▶ _Task to carry out_:
Only a number is wanted: how many lines in the listing contain the word "script"?

**** Stored data ****

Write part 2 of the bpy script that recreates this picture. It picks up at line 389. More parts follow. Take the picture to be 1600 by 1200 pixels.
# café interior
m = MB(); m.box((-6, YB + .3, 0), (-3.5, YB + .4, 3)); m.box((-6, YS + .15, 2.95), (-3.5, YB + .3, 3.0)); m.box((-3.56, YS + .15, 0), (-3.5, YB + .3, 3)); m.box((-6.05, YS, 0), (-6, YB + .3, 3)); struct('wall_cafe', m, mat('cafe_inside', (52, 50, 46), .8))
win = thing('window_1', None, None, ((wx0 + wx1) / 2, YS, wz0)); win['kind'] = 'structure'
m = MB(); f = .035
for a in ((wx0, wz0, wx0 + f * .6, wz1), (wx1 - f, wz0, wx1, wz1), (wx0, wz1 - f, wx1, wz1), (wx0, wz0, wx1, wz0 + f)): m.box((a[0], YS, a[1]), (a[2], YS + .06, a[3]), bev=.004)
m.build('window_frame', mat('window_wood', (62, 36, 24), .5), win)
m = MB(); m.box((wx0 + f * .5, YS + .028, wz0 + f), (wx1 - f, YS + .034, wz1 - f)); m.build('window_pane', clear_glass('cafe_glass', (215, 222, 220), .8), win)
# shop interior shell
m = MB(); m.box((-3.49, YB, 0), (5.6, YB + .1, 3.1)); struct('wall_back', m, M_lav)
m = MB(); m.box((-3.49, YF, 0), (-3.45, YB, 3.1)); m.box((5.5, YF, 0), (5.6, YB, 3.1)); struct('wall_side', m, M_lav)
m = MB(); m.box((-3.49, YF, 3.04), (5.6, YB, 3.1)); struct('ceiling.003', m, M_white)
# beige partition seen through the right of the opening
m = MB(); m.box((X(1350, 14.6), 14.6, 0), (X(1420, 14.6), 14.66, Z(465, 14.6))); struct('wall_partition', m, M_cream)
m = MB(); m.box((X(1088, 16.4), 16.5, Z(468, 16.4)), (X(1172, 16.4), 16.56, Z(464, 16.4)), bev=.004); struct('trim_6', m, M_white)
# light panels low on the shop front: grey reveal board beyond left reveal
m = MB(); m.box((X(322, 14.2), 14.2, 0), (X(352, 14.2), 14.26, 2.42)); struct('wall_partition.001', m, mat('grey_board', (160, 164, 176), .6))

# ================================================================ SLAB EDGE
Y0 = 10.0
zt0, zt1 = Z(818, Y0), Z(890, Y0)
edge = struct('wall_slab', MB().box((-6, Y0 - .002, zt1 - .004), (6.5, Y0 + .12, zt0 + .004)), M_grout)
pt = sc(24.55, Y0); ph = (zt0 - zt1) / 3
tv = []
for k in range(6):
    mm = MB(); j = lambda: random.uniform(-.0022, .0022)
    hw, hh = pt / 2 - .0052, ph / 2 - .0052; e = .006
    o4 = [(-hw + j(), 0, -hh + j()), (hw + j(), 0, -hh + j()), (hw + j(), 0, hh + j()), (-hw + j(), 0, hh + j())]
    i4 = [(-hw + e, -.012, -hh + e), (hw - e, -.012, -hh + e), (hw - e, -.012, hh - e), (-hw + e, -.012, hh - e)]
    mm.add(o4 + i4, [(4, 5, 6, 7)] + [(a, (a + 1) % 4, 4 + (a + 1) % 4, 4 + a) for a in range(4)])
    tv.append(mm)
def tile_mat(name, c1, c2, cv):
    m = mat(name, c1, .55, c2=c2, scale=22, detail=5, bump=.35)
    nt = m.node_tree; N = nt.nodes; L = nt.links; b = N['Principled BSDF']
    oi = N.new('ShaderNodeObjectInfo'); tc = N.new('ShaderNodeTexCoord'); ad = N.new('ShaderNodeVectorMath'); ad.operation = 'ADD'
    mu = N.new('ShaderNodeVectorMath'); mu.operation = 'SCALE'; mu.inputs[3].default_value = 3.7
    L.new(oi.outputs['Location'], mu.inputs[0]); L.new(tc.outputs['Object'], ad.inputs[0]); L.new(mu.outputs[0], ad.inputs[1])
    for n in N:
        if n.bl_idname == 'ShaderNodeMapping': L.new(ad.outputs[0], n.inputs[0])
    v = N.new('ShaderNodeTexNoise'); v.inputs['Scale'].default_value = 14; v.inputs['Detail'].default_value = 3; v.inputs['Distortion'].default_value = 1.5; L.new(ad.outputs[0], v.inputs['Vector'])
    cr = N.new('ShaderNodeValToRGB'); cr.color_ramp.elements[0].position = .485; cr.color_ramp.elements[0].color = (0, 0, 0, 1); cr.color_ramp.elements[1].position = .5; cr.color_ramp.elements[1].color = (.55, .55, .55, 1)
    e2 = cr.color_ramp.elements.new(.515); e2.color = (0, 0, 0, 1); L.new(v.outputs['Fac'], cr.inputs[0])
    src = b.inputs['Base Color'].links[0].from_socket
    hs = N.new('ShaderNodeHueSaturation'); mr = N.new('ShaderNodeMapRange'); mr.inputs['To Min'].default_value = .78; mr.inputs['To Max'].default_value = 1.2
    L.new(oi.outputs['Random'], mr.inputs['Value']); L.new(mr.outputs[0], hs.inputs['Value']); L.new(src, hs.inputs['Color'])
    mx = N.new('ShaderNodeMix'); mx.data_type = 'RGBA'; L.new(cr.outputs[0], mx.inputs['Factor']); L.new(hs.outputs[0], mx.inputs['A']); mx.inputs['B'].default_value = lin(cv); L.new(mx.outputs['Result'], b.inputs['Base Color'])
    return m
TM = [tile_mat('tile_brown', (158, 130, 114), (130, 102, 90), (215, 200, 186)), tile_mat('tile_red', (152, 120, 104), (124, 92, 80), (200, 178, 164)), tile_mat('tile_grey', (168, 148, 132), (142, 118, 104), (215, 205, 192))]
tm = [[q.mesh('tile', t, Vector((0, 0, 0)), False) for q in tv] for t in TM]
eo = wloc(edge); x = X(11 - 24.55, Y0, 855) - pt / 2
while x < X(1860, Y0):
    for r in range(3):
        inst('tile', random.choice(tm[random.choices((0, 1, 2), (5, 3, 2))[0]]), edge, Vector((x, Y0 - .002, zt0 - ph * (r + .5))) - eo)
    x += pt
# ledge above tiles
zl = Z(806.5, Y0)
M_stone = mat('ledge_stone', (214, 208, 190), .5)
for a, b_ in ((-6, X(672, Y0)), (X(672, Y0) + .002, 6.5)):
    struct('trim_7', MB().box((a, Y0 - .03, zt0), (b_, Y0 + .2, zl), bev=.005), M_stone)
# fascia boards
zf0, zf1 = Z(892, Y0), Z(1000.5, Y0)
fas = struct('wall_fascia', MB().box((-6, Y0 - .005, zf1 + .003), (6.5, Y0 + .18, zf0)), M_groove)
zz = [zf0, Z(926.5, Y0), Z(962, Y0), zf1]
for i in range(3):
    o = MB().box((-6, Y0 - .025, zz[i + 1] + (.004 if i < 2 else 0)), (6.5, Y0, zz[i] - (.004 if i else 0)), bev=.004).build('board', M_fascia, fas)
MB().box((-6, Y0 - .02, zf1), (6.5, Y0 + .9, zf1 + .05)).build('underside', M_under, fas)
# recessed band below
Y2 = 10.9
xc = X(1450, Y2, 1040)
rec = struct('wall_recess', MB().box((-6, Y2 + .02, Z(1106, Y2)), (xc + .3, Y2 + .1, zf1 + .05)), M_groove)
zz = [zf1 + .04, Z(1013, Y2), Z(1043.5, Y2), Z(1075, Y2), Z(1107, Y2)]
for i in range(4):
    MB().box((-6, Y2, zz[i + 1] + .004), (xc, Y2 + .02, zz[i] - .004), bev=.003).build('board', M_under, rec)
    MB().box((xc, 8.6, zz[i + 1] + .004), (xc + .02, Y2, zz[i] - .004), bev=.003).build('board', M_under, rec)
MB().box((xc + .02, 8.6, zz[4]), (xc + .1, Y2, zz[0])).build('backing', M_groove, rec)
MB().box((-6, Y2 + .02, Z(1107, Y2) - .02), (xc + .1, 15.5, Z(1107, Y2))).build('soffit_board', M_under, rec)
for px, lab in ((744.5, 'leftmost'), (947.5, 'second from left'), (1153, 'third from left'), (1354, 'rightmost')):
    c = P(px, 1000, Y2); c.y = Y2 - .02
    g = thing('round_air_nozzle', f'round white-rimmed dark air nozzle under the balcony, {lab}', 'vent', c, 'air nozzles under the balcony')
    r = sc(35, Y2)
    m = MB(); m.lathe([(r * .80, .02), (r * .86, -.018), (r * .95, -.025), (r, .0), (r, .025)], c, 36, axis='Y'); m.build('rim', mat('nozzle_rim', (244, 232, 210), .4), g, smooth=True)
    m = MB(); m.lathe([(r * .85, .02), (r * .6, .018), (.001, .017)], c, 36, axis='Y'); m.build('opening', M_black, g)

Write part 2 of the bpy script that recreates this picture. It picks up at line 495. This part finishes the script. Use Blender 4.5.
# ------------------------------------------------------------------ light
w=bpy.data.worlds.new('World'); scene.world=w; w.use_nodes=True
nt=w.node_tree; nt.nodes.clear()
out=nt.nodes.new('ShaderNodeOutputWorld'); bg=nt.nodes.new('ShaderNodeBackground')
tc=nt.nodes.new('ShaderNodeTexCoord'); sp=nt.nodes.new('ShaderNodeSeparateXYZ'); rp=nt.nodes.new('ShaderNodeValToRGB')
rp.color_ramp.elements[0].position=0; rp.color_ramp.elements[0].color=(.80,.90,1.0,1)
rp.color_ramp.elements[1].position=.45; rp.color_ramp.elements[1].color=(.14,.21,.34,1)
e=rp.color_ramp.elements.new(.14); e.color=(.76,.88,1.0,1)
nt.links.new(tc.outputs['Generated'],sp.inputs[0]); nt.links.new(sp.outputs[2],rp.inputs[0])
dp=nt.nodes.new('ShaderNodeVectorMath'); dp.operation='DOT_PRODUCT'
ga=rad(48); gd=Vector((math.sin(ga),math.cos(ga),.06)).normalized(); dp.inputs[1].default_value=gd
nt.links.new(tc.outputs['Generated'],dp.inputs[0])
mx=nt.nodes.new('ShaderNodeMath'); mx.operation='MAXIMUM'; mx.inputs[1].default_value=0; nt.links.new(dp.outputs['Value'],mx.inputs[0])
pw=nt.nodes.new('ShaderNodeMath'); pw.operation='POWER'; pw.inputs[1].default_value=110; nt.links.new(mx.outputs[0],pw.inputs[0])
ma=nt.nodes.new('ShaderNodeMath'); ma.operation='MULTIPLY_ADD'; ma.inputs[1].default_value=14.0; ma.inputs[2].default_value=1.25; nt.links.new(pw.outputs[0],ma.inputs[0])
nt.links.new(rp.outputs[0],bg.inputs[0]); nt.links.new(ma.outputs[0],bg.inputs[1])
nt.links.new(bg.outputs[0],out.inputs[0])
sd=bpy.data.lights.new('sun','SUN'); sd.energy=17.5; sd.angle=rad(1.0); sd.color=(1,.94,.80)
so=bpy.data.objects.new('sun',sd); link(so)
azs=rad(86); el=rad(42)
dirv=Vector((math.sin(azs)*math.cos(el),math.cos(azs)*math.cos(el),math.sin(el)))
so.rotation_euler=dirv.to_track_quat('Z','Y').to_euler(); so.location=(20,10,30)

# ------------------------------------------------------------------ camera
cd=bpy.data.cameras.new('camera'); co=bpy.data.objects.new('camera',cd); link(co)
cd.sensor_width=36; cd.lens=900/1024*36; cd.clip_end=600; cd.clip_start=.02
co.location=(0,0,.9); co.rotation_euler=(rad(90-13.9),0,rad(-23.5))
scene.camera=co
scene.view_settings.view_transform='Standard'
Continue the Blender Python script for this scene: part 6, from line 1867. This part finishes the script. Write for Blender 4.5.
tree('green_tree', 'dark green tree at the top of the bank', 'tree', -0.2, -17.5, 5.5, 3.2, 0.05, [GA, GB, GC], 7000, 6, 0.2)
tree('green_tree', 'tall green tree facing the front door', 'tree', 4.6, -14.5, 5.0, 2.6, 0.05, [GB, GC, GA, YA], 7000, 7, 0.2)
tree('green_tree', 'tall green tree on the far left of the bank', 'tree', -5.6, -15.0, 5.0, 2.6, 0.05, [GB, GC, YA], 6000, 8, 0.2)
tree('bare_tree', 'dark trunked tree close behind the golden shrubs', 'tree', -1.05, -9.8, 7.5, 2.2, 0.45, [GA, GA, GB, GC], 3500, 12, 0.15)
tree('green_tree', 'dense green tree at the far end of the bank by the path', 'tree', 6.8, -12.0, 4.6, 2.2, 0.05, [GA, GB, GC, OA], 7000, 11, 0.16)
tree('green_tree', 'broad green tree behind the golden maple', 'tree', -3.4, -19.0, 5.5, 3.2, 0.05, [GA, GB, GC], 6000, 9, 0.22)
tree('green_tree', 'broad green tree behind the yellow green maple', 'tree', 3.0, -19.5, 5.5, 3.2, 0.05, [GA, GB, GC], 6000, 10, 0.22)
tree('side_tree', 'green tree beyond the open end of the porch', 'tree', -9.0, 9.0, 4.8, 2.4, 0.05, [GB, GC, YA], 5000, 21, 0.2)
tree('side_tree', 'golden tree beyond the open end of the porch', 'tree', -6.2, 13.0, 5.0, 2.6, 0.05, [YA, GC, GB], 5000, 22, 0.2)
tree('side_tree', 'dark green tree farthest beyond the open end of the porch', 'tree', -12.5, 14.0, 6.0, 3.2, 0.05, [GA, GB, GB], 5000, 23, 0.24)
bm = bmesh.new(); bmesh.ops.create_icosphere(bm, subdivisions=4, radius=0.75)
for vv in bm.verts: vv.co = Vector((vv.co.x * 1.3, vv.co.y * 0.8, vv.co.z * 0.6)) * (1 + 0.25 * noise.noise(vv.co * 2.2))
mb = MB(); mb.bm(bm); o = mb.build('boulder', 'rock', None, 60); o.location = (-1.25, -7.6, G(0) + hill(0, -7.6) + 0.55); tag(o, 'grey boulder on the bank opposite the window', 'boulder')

****

▶ _Result for this exercise_:
3